SiS Catalyst was a 4 year, European Commision funded Mobilising Mutual Learning Action Plan, which was active from 1st January 2011 until 31st December 2014.

SiS Catalyst was an initiative to foster and support ethical, effective and sustainable engagement between children aged 7-14 years and the social, cultural, political, scientific and educational institutions which make the decisions that will shape their futures.

We believe that enhanced interaction will benefit both children and institutions through exchange of views and improved mutual understanding.

While seeking to empower children everywhere and influence all kinds of institutions to engage with them, the initiative had a particular focus on strengthening relationships between post-secondary education institutions and the children who, despite ability, currently appear unlikely to enter them. 

Based in Europe, SiS Catalyst involved people and institutions from other regions of the globe and drew on many different sources of ideas, energy and wisdom.

The SiS Catalyst community included government and non-government educational, cultural and scientific institutions and organisations, expert advisors and other individuals and groups who shared a vision.

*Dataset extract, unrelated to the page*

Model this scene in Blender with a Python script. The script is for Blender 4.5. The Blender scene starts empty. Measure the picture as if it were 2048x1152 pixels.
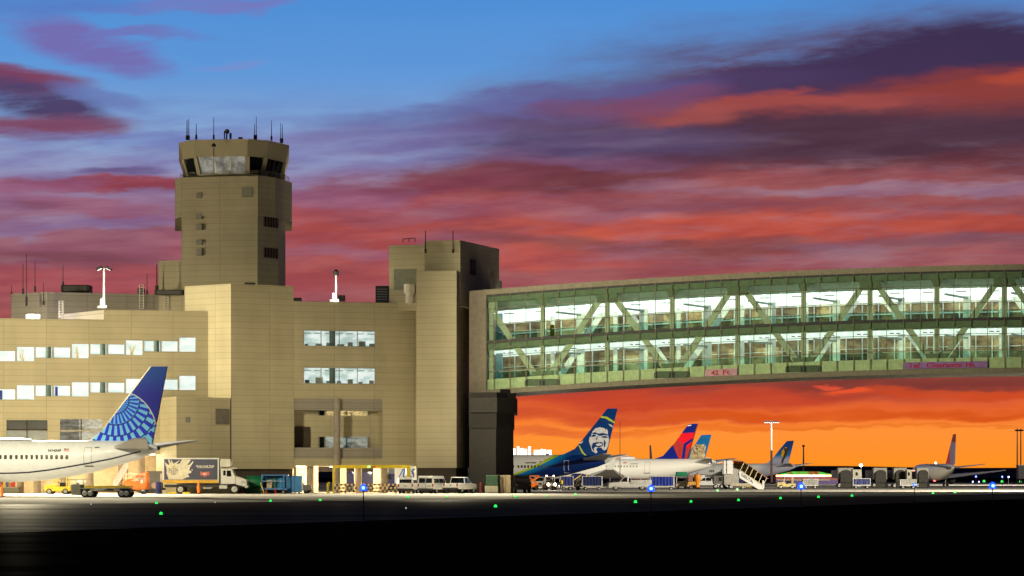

It was coordinated through the University of Liverpool, U.K.

SiS Catalyst's aims were as follows:

  • To explore and identify the best ways to involve children (aged 7-18) in the social, cultural, political, educational and scientific decision-making processes that will affect their futures
  • To support and guide institutions and people new to working with children through training, exchange of best practices and mentoring
  • To mobilise mutual learning among stakeholders at different levels and from different sectors, regions and countries
  • To encourage institutions to empower children and instil early positive attitudes to learning through activities such as ‘Children’s Universities’
  • To provide a blueprint of activities for engaging, inspiring and motivating children with ability who appear unlikely to progress to post-secondary education
  • To enrich lifelong learning and social inclusion through the next generation of learners.